There is no pressure for Elio to have some sort of sexual epiphany, there are no knockdown, drag-out arguments, no massive confrontations that change the emotional and familial landscapes in ways that simply don’t ring true.

Call Me By Your Name is rooted in the simple humanity of falling in love; it doesn’t matter in one sense that the two people in this particular couple are gay although obviously of you are gay, as this writer is, it has a profound effect on you to see your love portrayed in such a real, richly-authentic way.

What matters is that the film takes the time to let Elio come to terms with the fact that his initial antipathy to Oliver is actually the result of unspoken attraction, that his relationship with local girl Marzia (Esther Garrel) is an unconscious smokescreen for his true desires, and that what he really wants is to be with Oliver, even if it is only for a short amount of time.

So it is that we see Elio and Oliver dance back and forth between attraction and longing, concealment and distancing, at times close to giving into their mutual attraction and at others allowing antipathy to carve an unwanted barrier between them, a mish-mash of conflicting emotions that mirrors exactly what it is like to fall in love in real life.

Especially when the love in question, this being the ’80s and the beginning of the AIDS crisis which will only serve to further enforce long-held prejudices, is that which dare not speak its name.

Ivory takes great care to reflect the messiness and contrariness of life, with no iconic moments, no great emotional breakthroughs; Call Me By Your Name, the title of which refers to a lovely habit the two develop of calling each other by their own name, further establishing their growing, all-consuming intimacy, is lived in the false starts, the oblique conversations, the uneven, crumbly in-betweens where you want to say what’s really on your mind but don’t dare risk doing so for a thousand unthinkable consequences.

 

 

This grounding of the narrative in the realities of actual life is reflected in the visuals and feel of the film with everything from the opening titles to the music, much of which is classically-influenced (the songs by Sufjan Stevens are a joy to listen to also and add immeasurably to the story’s progress) and liberally played around with by musical prodigy Elio, to the contradictory shifts of light and mood reflecting through to even the constant shifts between languages used and highly-variable days, reinforcing the sense that life follows no easy narrative so why should a film that depicts love at its most joyous and painful?

This authenticity makes the ecstasy and agony of Elio and Oliver’s great, passionate love affair all the more affecting and poignant.

You ache at Elio swings between longing and rejection, concealment and bold statement of intent, you wish these two beautiful souls could have the all-consuming true love that possesses both of them so absolutely that their parting is as a crushing blow that is evidenced in every last part of Elio’s face.
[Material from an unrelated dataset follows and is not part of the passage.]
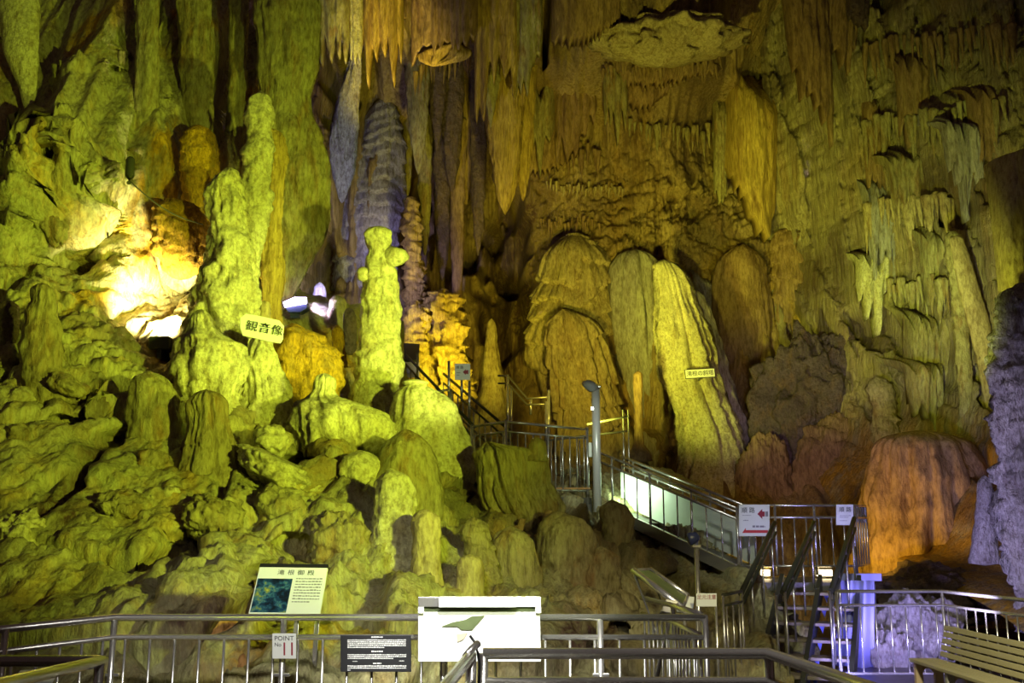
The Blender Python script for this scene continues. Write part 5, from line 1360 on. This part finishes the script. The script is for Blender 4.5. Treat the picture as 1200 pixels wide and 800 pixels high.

In fact, it’s the final act, whose ending is not without surprise since Oliver’s time with the family always comes with a defined end-date, that gives the film the strongest evocation of its themes.

Love comes at great cost and its loss brings great pain and sadness, but as Elio’s father assures him – the film blessedly lets Elio exists in a perfect world where his mother and father know and understand what is happening between their son and Oliver, bolstering the sense that they see the graduate student as a second son – this is to be cherished too since with it comes all the memories of love, fulfilment and joyous companionship that made the entire experience worthwhile.

To dispense with the negatives is to also cast aside the positives, and given that little in life comes with neat beginnings or endings, cleanly delineated being the stuff of kitchen designs not living, you must hang onto it all, both good or bad, or risk losing everything.

Bathed in extraordinary light and languidness, informed by deep love and understanding for the very act of being in love and alive, Call Me By Your Name is a near perfect film, one that celebrates in its slowly unfurling pace, the great soaring glories and crushing valleys of the very act of being human, assuring us as it does so that both are necessary if we are to truly live.